Task requirements:
Extract the first line through the line containing "COL = scene.collection" from the listing below, exactly as written.

** start Source data **

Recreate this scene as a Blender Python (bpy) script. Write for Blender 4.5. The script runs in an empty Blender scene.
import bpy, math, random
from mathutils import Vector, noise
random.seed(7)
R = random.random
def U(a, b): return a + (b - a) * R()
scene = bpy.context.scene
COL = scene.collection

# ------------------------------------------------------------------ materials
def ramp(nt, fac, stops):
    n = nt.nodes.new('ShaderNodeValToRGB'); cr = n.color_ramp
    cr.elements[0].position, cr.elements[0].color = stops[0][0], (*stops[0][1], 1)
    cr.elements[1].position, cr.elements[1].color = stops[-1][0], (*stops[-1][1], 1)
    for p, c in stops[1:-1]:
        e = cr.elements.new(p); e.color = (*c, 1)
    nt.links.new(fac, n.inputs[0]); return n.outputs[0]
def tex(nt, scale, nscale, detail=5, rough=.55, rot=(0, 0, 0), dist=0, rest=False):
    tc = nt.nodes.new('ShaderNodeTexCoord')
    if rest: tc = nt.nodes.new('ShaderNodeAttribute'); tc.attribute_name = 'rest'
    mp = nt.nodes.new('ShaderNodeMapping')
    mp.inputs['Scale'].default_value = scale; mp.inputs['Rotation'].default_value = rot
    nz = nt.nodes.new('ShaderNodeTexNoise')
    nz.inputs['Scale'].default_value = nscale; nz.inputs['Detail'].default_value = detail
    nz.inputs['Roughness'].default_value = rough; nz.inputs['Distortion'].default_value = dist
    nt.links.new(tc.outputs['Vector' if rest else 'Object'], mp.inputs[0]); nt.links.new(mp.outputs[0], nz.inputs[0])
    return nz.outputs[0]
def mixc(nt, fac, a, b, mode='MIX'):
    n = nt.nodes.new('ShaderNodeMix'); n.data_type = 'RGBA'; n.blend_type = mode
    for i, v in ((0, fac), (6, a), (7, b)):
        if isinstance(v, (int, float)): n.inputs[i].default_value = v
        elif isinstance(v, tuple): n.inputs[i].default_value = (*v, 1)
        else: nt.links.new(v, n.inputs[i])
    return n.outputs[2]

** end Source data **

Solution to the exercise:
Recreate this scene as a Blender Python (bpy) script. Write for Blender 4.5. The script runs in an empty Blender scene.
import bpy, math, random
from mathutils import Vector, noise
random.seed(7)
R = random.random
def U(a, b): return a + (b - a) * R()
scene = bpy.context.scene
COL = scene.collection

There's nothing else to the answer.